Wednesday, February 19, 2014

tween spirit

Lola is a tween, a magical unicorn creature rarely glimpsed in this life, a time of her girlhood that is excruciatingly valuable, so that mindful parents keep an eye out for the scalpers, the ones who would pin her down, cut off the horn and Instagram their grinning faces with her white curled horn clutched in their hands.

A tween girl is a mighty vortex, an eye of the storm where little girl meets teen so that there is a closet full of American Girl dolls, each carefully dressed and tucked into bed, while the young girl who put them there now has armpit hair and a shapeless cotton bra. Some tweens have already been face planted into mimicking teenage behavior, either older siblings or coarse, neglectful parents or some damage has been done to create a driving need for the dress up of maturity: a focus on sexuality and boys, fierce verbal attacks on other girls, makeup and shaving and a committed ironic stance that coming from the baby face of a tween can break your old, embittered heart in two.

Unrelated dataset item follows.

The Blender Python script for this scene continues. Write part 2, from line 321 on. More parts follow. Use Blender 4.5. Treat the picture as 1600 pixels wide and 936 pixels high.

In our culture there are protective barriers in the physical world of tweens, in parents, teachers, even older protective siblings, but few protective barriers against the growing awareness- usually, most damagingly, without guidance- of our cultural mirrors for young girls. One minute the mirror tells them 'innocent' 'sweet' 'protected' 'funny' 'smart' 'charming', and then the mirror begins to say 'flirt' 'pretty' 'feminine' 'sexy' and confusingly, 'vulnerable'. Girls begin to sense certain older boys or even an occasional grown men looking at them with open interest, and a panicky, throat fluttering feeling has in its tiny wind stirred center a tiny thrill. Open Vogue or Mademoiselle or Elle and the ads with gap mouthed, mime panting, bent over, oil soaked, wet haired, lingerie clad girls often look, in face and form, as if they were 12 years old. They are long and lean and without curves except for the barest hint of breast buds, and their faces have just- you could see it go!- lost the fat pads of adolescence. On television you hear and see women fussing over these young girls as if they were purebred dogs to dress and parade. Mothers begin to project: she's not going to be fat, is she? Oh God, she has my nose… it was so hard to have that nose… Why does she always have wear her hair in that ridiculous clump? Fathers begin to withdraw: can you still sit on my lap? Are you still my little girl? Can I still tease you? And girls begin in these ways to be aware of their sexuality, a thing not yet freed from the frost, but that underneath the thin film of ice, feels the sun all the same.

Some of Lola's friends have become aware of their bodies in a critical, appraising way that so far, we have avoided. She does not, as a friend recently did, scorn the spread of her thigh as she crosses her leg, and she does not, as another friend has, wonder often what boys think she is pretty. She is still unconsciously accepting of herself. When she turned 11 and pre-puberty began, we had a handful of talks, long meandering talks, where anything that needed to come up and be looked at could. So we talked about it all and I did my best to be unselfconscious, open and accepting because this is what I want for my daughters. I did my best to be cheerful about it all, because this is also what I want for my daughters. Shame attaches itself like a barnacle to the consciousness of young people, and for a young girl, shame attached to your body or womanhood will never quite be shaken off or grown out of, but remains like a shadow twin, something we can acknowledge and write about and expose but that ultimately affects our experience of being female in a negative way. Something that I do not want for my daughters. Taking note of all I need to explain to her is exhausting at times, but her expressions of gratitude and relief later always let me know that it is is important. If I do not translate the way that culture transmogrifies and distorts female sexuality, no one will. If I do not explain why some mothers shame their daughters for their pimples or weight, no one will. If I do not point out how girls at this age can lose themselves- their brilliant, shining, energetic and awesome selves- to the ultimately backfiring, boring and reductive hunting of male attention, no one will. If I do not express how almost any way that a new healthy sexuality presents itself is normal, no one will. Young boys are often made to understand that masturbating is normal, for example, but these subjects are still often taboo for young girls, creating at a crucial moment a severe divide between men and women's equality.

The place where childhood girlhood innocence meets the first expression of teenage womanhood is brief and can be terribly tender and beautiful. Slumber parties of shrieking, laughing and scavenger hunts still end in the girls tangled together in sleeping bags, snoring, but they also can contain deep in the night whispered conversations about french kissing and getting your period. Tween time is when, in a healthy, open environment of support, a young girl can safety explore these new realities. Keeping our daughters safe from the unicorn poachers cannot mean cutting them off from magazines, the internet, T.V.- of course, those boundaries have to be decided on, and in my family we have them in place. But most of all it is the parent guide who can help the girl interpret the reflection of herself she is newly seeing that keeps her 'safe', meaning, keeps her from passively accepting those views. Ultimately the true beauty of tweenage years is in the choice to begin to define yourself.